Southeast Regional Coastal Monitoring Programme

Seawalls

Beaches fronting seawalls can respond in a number of ways. When the beach is broad and high, dynamic equilibrium beach profiles may be able to form under virtually all wave conditions and there may be little or no interaction at all with the seawall. As the beach becomes smaller, the frequency of beach/wave/structure interaction increases. Overtopping of sea walls may occur, resulting on flooding and beach material may also be thrown over the seawall. Coastal flood forecasting models are unable to deal with beach morphodynamics and beach structure interaction. Data is required to develop these models, particularly following severe storm events. Regular data is needed for beach management to establish trend analyses, to ensure that the performance of the beach and seawall system is capable of providing the necessary standard of service and continuing to do so. Beaches fronting seawalls are generally lower risk sites than barrier beaches, but can be high-risk sites where flood risk is a significant problem. The required spatial data frequency depends upon changes in orientation and consistency of the beach system fronting the seawall.

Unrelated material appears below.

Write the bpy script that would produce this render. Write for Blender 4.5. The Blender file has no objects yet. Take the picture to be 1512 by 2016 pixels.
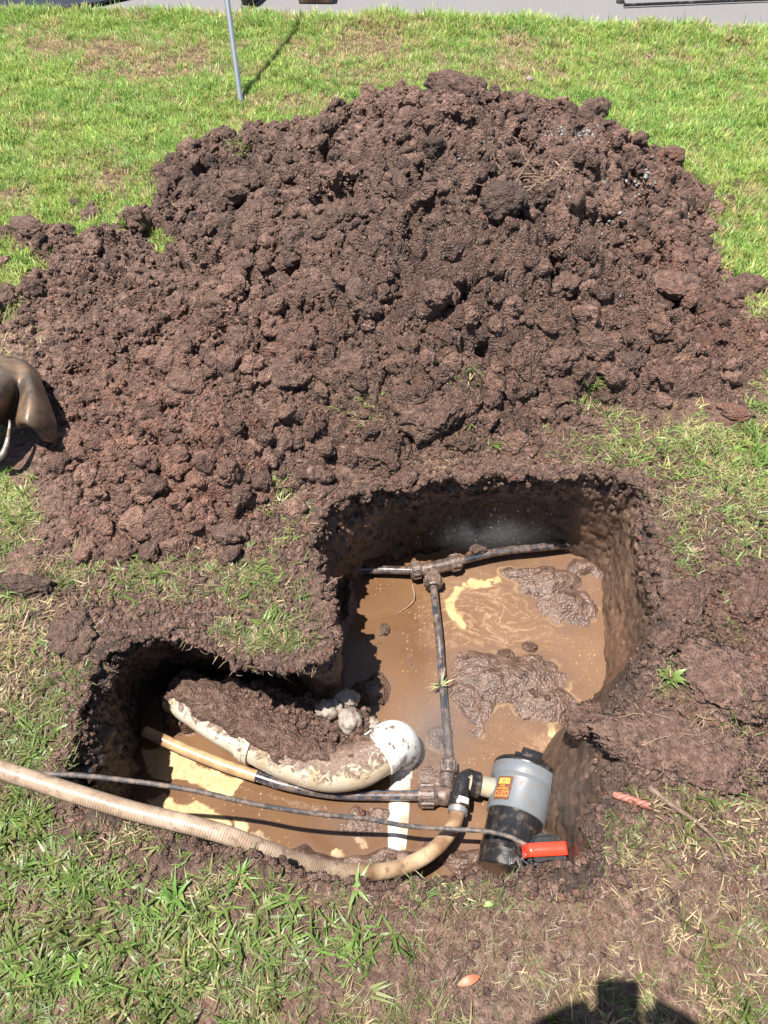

Overtopping of beach fronted seawall with narrow beach

Beaches tend to be more volatile when they form part of a system that includes a vertical seawall structure; these are highly reflective and can result in (at least) short term lowering of the beach adjacent to the seawall.

Seawall - Totland Bay
Volatile beach profile response in front of vertical wall

Although stepped seawalls are slightly more dissipative than vertical walls, they are still largely reliant upon a beach to reduce overtopping or scour and similar levels of information are required as for vertical seawall systems.

Stepped seawall at Wheelers Bay IOW

As the size of the beach fronting a seawall decreases, the possibility of beach scour increases; this can eventually result in undermining and collapse of the seawall; this is the most common mode of seawall failure. This particular problem is becoming increasingly evident at sites where hard defences have been constructed, without beach recharge or beach management measures. Monitoring of beaches fronting seawalls needs to be sufficiently frequent to identify scour trends and responses of the dynamic system to storm events.

Scour exposing foundations of seawall

In some instances scour in front of vertical seawalls has resulted in reduction of the seawall stability; this may be critical when the wall forms toe weighting and restraint from sliding as part of a cliff stabilisation system. Rock armour is often used to improve stability in front of these seawalls. Whilst this approach can be very effective rock armour is expensive. Adequate monitoring of the beach response in front of the seawall can provide the necessary information required to intervene prior to the need for major rehabilitation.